KATHMANDU: After Maldives, Nepal seems to be all set to open doors on China with the united Left alliance winning 40 of the 49 parliamentary seats. The resounding mandate has reduced the ruling pro-India Nepali Congress to just six seats, and given the Left the mandate to implement and strengthen Nepal’s new federal constitution based on secularism and democracy.

The Communist Party of Nepal-Unified Marxist Leninist (CPN-UML)won 28 seats and CPN Maoist-Centre 12 seats, have been voted in by Nepal that struggled out of monarchy and into a period of turbulence during which the new Constitution was written and adopted. And now for the implementation clearly the people of Nepal have reposed faith in the Left alliance that has been given the stability required to move ahead on this front. A stability that should now enable the two communist parties to withstand the buffeting that a Left government in Nepal is expected to receive from opposing forces in Washington, New Delhi and of course other world capitals.

In the process there is speculation that the new government will bring Kathmandu closer to Beijing. However, while this may or may not be so as India remains a player in Nepal, it is clear that New Delhi will now be expected to deal with Nepal as a sovereign country, capable of taking its own decisions. And what Nepal sources described as “bullying” by the Indian government will be a thing of the past.

It might be recalled that when Prime Minister Narendra Modi came to power, relations with Nepal hit two major bumps. The PM had decided to address at least two public meetings on his own in the neighbouring country, and hand out bicycles to the crowds. The Nepal government which had given permission for these Modi rallies, balked in the face of local opposition, and announced that its own leaders would be holding the meetings along with PM Modi. Anyways this did not work and left New Delhi reportedly very “displeased.”

The second, far more serious intervention by New Delhi was its botched attempt to get Nepal to not include “secularism” in its new Constitution. Envoys were rushed to Kathmandu to read the riot act to then Prime Minister K.S.Oli but as he pointed out , it was too late and India had woken up when the deed had been virtually done. This was seen as “defiance” in New Delhi with a massive blockade of oil and essential commodities hitting Nepal soon after. India officially denied involvement, but a wave of resentment swept through Nepal where anti-India protests took place, and the anger touched new heights. For the first time the possible consequences of over-dependence on India hit Nepal, and sources from Nepal told The Citizen at the time that then PM Oli had decided to branch out and extend his options. China, thus, was the natural ally.

“Never again,” the sources said insisting that Nepal would now strengthen trade ties with China. Pacts on energy and oil have been signed now, with China building a railway in Nepal, and strategic roads one of which will be from Tibet to Nepal that could also serve as a runway for aircraft if required.

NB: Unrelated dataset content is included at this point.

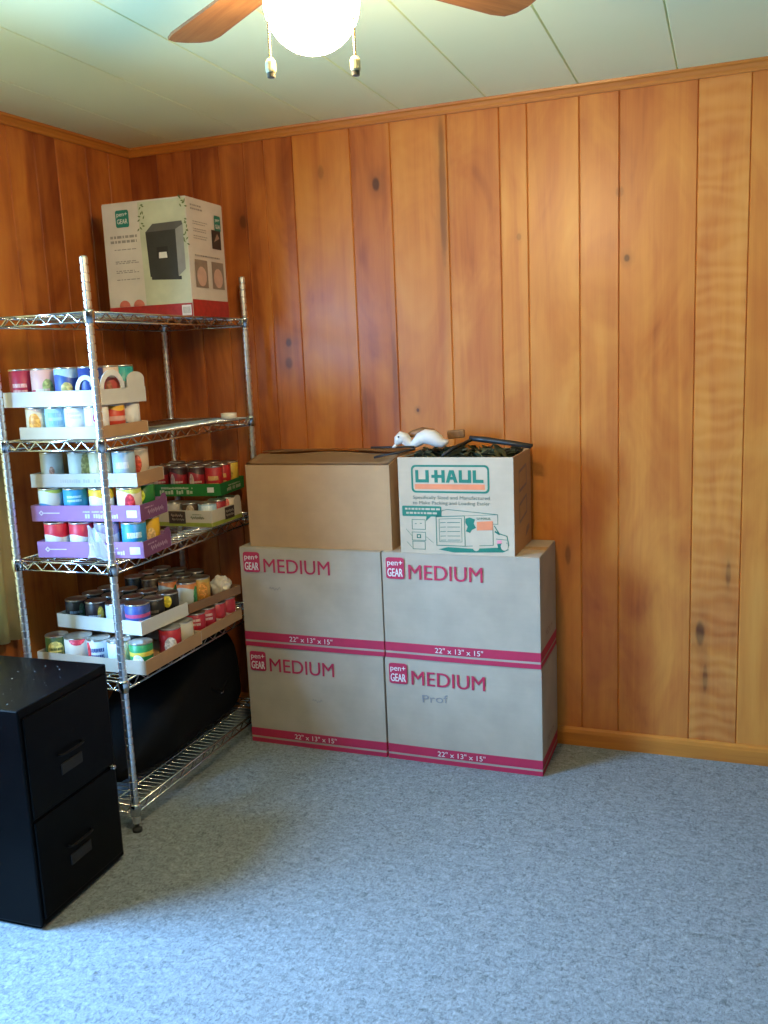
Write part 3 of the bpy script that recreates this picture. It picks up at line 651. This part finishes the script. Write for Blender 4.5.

The current government has apparently lost the people, with its pro-India positioning not fetching it any brownie points as the election results so evocatively demonstrate. The Nepali Congress has been reduced to an ineffective level in these polls.

KP Oli is currently the frontrunner to become the Prime Minister of Nepal. He is close to Communist leader Prachanda (Pushpa Kamal Dahal) who was the Prime Minister for two short spells after the Maoists came unexpectedly to power.He found it difficult to survive, with the sustained attack on him, his colleagues and his party. This time around, sources pointed out, the new government would not face the pressure to the same extent as it has a stable majority in Nepal’s parliament. And will be able withstand efforts to break the Left from within that will now not be as easy as before.

Besides, as the sources pointed out, the communist leaders have evolved,learnt from their mistakes and can be expected to give a direction to the government as it moves into the implementation stage of its Constitution. That it was managed to be written at all, and kept free of religiosity is no mean achievement in Nepal.

It is clear that the mandate will be used in part by the new dispensation in Nepal to strengthen relations with China. Maldives has just dealt a blow to New Delhi by signing trade pacts with China that the Indian Foreign Office had not even seen coming. The neighbouring nations for whom India had represented the proverbial last word, have moved to create space for China that has already emerged as a major player in the South Asian block.